There aren’t many incentive to ride tufo tubulars inthe first place. They have never been the most supple and best riding tubulars and their rolling resistance has always been considered quite high. They were more popular with the weight weenie crowd thanks to their low weight. The clincher tubular version would negate most of the weight gain compared to a setup with a tubular rim. You are left with what? Stronger pinch flat resistance. Now that tubeless tires are common that leave very little place for thoses clincher-tubulars.

I still see one use for lightweight regular tufo tubulars: spares. The lightest ones (elite jet or the track models) in their narrowest version will fold very small, barely bigger than a spare butyl tube.

I am more interested with the 30 and 36mm tubeless tubulars from Challenge to be honest.
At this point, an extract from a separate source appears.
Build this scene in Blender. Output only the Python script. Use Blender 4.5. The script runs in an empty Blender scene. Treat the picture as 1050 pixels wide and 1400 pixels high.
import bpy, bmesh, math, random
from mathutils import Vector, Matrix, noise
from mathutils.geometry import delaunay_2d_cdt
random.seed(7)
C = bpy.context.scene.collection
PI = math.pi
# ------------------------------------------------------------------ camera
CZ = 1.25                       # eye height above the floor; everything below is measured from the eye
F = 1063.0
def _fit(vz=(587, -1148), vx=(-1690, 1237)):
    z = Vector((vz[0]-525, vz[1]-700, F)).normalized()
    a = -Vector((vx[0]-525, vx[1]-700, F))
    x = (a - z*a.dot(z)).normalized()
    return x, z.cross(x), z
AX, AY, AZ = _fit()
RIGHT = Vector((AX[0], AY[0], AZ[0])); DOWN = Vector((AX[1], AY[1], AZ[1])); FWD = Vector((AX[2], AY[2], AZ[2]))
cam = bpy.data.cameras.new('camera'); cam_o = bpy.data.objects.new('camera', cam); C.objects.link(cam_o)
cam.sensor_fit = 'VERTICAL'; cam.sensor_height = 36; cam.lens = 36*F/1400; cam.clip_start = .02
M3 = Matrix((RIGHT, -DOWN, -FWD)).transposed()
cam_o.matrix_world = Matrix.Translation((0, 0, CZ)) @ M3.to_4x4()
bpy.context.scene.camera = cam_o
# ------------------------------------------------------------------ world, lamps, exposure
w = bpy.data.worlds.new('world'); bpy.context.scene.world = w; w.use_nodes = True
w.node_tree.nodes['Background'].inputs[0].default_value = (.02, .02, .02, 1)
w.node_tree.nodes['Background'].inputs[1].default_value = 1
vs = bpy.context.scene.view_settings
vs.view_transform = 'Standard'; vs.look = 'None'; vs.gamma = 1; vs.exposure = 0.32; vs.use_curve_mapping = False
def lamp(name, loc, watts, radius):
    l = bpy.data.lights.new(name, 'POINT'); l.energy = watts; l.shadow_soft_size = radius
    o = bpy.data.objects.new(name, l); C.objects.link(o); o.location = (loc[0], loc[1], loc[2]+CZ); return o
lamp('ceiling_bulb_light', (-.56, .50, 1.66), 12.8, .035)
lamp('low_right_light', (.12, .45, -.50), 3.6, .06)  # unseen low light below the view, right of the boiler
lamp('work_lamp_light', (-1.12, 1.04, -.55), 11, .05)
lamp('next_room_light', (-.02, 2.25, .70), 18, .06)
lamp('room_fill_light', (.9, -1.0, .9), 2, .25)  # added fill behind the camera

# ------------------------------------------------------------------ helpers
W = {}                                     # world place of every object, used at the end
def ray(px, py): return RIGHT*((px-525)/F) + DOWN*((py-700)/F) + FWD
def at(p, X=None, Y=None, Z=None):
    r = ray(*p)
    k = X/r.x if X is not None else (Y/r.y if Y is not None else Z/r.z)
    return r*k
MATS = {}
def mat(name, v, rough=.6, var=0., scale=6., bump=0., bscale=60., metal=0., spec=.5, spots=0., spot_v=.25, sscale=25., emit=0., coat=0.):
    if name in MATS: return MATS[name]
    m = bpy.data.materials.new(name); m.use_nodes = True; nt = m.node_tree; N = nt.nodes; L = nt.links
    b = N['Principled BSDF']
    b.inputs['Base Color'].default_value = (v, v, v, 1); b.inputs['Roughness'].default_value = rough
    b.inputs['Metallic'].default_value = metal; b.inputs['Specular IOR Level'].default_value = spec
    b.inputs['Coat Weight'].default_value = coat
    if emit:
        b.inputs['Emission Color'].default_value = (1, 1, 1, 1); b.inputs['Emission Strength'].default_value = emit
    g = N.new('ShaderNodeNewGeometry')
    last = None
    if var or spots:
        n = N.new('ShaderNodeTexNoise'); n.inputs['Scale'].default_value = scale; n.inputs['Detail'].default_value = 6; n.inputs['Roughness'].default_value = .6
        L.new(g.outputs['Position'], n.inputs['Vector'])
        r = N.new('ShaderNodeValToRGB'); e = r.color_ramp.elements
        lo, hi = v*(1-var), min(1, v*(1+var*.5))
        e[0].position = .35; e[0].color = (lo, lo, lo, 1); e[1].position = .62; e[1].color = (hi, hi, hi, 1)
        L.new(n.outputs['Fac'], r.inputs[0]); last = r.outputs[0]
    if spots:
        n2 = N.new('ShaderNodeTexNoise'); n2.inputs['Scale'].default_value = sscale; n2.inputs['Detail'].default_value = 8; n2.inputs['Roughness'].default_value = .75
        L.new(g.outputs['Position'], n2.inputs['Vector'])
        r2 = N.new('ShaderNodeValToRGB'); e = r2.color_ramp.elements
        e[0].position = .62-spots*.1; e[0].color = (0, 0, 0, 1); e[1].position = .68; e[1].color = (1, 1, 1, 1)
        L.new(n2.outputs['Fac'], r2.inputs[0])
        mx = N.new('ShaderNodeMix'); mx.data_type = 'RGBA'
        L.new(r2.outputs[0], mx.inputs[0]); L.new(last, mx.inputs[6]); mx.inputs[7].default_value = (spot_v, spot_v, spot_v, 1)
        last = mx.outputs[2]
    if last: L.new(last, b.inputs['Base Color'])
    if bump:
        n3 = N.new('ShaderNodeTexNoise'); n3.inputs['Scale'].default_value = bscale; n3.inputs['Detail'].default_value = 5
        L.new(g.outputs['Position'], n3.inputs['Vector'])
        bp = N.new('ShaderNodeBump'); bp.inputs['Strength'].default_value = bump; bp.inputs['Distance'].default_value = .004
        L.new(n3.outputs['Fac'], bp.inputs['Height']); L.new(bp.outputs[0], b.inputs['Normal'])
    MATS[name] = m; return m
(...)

The 30mm ones will probably replace my current road set when they’ll be too worn. I have 2 nice carbon disc tubular wheelsets, I intend to keep running tubulars even if I see the merits of tubeless as the resale value of these wheels would be quite low anyway.

In the way back time I ran a couple pairs of Tufo tubular clinchers a rep gave me for a couple cross seasons here in northeast USA. Racing cross at that time was somewhere between muck and frozen muck. The advantage then was being able to run your clincher wheels at lower pressure in the mud without the pain of tubulars. Not sure I got a lot out of them but they were fun to play with and I was able to finish a race(2nd) after pinch flatting and being able to ride um home. Don’t seen much of an advantage now, I run tubeless on all my modern bikes. Still run tubulars on my old stuff for fun( and to confuse the young ones) but then again I’m 65.